= DO THIS =
All of the data needs to be repeated exactly.
--------------------------------
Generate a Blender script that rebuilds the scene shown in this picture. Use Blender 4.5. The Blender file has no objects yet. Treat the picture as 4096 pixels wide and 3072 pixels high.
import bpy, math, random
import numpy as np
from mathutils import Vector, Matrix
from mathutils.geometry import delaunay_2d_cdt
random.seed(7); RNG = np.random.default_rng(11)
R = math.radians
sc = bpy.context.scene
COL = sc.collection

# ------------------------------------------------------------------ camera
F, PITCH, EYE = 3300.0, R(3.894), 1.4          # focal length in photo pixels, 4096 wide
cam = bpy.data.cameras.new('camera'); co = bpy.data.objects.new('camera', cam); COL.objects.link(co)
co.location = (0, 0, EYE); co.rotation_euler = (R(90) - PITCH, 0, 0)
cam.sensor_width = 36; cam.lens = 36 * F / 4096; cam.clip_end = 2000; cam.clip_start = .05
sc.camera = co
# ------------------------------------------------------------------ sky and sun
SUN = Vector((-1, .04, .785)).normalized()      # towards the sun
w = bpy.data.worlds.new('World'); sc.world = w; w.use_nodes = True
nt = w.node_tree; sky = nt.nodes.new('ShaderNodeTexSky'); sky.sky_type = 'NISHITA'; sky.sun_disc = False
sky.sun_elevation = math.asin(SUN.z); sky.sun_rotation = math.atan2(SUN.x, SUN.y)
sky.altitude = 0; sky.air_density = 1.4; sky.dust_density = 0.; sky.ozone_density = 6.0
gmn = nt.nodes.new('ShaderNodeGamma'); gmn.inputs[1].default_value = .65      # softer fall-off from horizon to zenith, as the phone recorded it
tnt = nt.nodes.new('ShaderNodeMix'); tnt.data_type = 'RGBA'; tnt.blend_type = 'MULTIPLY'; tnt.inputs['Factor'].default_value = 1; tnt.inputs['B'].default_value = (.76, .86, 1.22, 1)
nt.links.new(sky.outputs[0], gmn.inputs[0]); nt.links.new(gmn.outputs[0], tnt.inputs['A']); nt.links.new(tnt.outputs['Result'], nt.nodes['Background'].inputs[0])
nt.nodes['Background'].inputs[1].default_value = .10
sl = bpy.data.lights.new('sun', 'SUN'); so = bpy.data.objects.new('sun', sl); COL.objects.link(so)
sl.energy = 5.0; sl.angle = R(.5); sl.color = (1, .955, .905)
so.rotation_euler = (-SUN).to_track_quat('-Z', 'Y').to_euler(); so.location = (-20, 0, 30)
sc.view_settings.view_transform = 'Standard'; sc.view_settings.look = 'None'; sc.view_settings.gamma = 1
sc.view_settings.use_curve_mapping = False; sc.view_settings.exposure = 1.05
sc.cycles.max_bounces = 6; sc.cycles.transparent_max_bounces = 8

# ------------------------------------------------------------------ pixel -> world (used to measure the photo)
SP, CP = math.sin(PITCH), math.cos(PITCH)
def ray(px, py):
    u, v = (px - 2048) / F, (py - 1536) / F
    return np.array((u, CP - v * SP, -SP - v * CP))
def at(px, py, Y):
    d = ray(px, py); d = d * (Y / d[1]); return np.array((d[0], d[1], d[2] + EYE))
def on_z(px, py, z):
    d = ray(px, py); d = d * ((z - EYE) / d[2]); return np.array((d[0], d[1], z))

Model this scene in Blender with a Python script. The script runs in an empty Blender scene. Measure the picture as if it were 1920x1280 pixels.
--------------------------------
= WRITTEN SOLUTION =
Generate a Blender script that rebuilds the scene shown in this picture. Use Blender 4.5. The Blender file has no objects yet. Treat the picture as 4096 pixels wide and 3072 pixels high.
import bpy, math, random
import numpy as np
from mathutils import Vector, Matrix
from mathutils.geometry import delaunay_2d_cdt
random.seed(7); RNG = np.random.default_rng(11)
R = math.radians
sc = bpy.context.scene
COL = sc.collection

# ------------------------------------------------------------------ camera
F, PITCH, EYE = 3300.0, R(3.894), 1.4          # focal length in photo pixels, 4096 wide
cam = bpy.data.cameras.new('camera'); co = bpy.data.objects.new('camera', cam); COL.objects.link(co)
co.location = (0, 0, EYE); co.rotation_euler = (R(90) - PITCH, 0, 0)
cam.sensor_width = 36; cam.lens = 36 * F / 4096; cam.clip_end = 2000; cam.clip_start = .05
sc.camera = co
# ------------------------------------------------------------------ sky and sun
SUN = Vector((-1, .04, .785)).normalized()      # towards the sun
w = bpy.data.worlds.new('World'); sc.world = w; w.use_nodes = True
nt = w.node_tree; sky = nt.nodes.new('ShaderNodeTexSky'); sky.sky_type = 'NISHITA'; sky.sun_disc = False
sky.sun_elevation = math.asin(SUN.z); sky.sun_rotation = math.atan2(SUN.x, SUN.y)
sky.altitude = 0; sky.air_density = 1.4; sky.dust_density = 0.; sky.ozone_density = 6.0
gmn = nt.nodes.new('ShaderNodeGamma'); gmn.inputs[1].default_value = .65      # softer fall-off from horizon to zenith, as the phone recorded it
tnt = nt.nodes.new('ShaderNodeMix'); tnt.data_type = 'RGBA'; tnt.blend_type = 'MULTIPLY'; tnt.inputs['Factor'].default_value = 1; tnt.inputs['B'].default_value = (.76, .86, 1.22, 1)
nt.links.new(sky.outputs[0], gmn.inputs[0]); nt.links.new(gmn.outputs[0], tnt.inputs['A']); nt.links.new(tnt.outputs['Result'], nt.nodes['Background'].inputs[0])
nt.nodes['Background'].inputs[1].default_value = .10
sl = bpy.data.lights.new('sun', 'SUN'); so = bpy.data.objects.new('sun', sl); COL.objects.link(so)
sl.energy = 5.0; sl.angle = R(.5); sl.color = (1, .955, .905)
so.rotation_euler = (-SUN).to_track_quat('-Z', 'Y').to_euler(); so.location = (-20, 0, 30)
sc.view_settings.view_transform = 'Standard'; sc.view_settings.look = 'None'; sc.view_settings.gamma = 1
sc.view_settings.use_curve_mapping = False; sc.view_settings.exposure = 1.05
sc.cycles.max_bounces = 6; sc.cycles.transparent_max_bounces = 8

# ------------------------------------------------------------------ pixel -> world (used to measure the photo)
SP, CP = math.sin(PITCH), math.cos(PITCH)
def ray(px, py):
    u, v = (px - 2048) / F, (py - 1536) / F
    return np.array((u, CP - v * SP, -SP - v * CP))
def at(px, py, Y):
    d = ray(px, py); d = d * (Y / d[1]); return np.array((d[0], d[1], d[2] + EYE))
def on_z(px, py, z):
    d = ray(px, py); d = d * ((z - EYE) / d[2]); return np.array((d[0], d[1], z))

Model this scene in Blender with a Python script. The script runs in an empty Blender scene. Measure the picture as if it were 1920x1280 pixels.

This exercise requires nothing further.